Ok, is mathematics (logic, etc.) a way of arriving at true propositions 
distinct from observation or are mathematical truths different from empirical 
truths?  

 

I keep hearing Hywel in my ears:  Mathematics is all very well but sometimes 
you have to know what you are doing.  

 

I think I am starting to know the answer just by being badgered by you guys.  I 
can from relativity theory predict that during a solar eclipse a distant star 
will pop out from behind the sun at T= xxxx =/- xxxx sec.  I can observe 
empirically that, indeed, the star popped out within that time range.  Thus I 
have arrived at the same proposition both by mathematical and empirical means.  
Is that oK.  

 

Nick Thompson

thompnicks...@gmail.com <mailto:thompnicks...@gmail.com> 

https://wordpress.clarku.edu/nthompson/

 

From: Friam <friam-boun...@redfish.com> On Behalf Of Jon Zingale
Sent: Friday, September 3, 2021 4:37 PM
To: friam@redfish.com
Subject: [FRIAM] Can empirical discoveries be mathematical?

 

Beginning with Oxford,

 

empirical: based on, concerned with, or verifiable by observation or experience 
rather than theory or pure logic.

 

Where then Nick goes on to argue, perhaps, that experience of logic is 
experience and so "experience rather than theory or pure logic" is meaningless. 
Then somewhere in hell's pub, far far away, Glen rolls his eyes and wonders 
whether he should write about scoping or simply berate Nick for navel-gazing.

 

But then, maybe this is the case for logic and not mathematics. Perhaps 
mathematics requires abstraction, representation, and objectification.
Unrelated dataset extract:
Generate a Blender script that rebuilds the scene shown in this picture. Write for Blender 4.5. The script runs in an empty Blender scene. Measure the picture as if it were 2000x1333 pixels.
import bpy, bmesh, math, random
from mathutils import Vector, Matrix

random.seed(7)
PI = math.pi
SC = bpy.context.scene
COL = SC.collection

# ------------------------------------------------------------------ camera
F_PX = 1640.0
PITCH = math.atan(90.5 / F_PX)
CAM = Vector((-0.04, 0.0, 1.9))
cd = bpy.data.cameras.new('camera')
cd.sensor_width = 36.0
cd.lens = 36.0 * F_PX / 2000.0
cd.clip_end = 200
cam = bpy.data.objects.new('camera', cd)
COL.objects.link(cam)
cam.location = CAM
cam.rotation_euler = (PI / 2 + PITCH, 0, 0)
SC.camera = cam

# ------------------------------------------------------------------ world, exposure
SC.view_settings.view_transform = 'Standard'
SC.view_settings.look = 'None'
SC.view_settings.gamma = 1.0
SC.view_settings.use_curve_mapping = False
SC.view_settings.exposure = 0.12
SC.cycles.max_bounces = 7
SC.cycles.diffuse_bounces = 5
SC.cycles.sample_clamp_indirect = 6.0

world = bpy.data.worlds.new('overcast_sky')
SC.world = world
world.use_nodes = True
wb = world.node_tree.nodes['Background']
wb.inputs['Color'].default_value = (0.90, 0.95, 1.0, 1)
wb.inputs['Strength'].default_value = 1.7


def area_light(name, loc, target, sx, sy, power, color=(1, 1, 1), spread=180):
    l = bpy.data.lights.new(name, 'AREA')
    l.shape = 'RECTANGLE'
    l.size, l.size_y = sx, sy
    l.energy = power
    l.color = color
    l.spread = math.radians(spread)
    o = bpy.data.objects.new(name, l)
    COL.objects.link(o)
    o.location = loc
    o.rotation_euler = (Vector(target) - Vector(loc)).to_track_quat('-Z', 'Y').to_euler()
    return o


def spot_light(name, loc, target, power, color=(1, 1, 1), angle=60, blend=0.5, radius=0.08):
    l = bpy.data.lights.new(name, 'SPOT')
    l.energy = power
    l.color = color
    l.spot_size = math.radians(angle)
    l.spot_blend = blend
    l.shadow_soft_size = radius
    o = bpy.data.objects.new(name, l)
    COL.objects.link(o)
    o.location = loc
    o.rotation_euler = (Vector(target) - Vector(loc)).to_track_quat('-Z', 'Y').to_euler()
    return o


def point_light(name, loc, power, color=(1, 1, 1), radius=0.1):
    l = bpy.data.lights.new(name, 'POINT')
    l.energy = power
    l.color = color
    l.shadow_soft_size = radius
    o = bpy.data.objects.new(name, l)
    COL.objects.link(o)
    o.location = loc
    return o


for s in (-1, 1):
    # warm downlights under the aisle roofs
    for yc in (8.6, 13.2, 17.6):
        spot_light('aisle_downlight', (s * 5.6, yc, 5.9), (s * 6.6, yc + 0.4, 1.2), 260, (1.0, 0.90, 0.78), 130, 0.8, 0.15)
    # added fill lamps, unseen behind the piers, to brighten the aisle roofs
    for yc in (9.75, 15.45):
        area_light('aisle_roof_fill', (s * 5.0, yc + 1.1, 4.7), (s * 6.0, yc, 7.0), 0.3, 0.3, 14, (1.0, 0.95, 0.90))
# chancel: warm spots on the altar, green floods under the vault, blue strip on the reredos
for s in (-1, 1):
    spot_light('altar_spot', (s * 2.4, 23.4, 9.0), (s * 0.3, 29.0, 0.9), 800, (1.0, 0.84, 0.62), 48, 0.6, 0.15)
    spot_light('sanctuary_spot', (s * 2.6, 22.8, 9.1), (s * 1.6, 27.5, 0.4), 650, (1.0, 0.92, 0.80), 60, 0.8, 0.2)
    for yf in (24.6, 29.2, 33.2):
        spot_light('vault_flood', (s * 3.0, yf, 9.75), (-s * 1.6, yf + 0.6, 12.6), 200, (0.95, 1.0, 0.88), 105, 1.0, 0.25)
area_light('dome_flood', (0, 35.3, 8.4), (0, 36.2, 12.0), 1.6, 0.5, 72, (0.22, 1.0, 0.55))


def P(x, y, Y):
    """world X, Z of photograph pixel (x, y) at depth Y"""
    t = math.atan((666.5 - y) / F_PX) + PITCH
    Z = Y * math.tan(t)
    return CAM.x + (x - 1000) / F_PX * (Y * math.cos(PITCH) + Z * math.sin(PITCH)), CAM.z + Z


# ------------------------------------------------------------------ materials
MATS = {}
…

It may 
be necessary to make bold claims like, "my love is like the integers". At some 
point during the process, one has to decide whether a thing has a front or a 
back or an inside to be out. Even the designation married comes with baggage, 
to be taken for granted in the objectification process.

 

Ah, but if I have it correct, Nick also believes that a day like no other is no 
day at all. Nothing can be known about such a day. The only days are those that 
are like the integers (type) or days like today (class).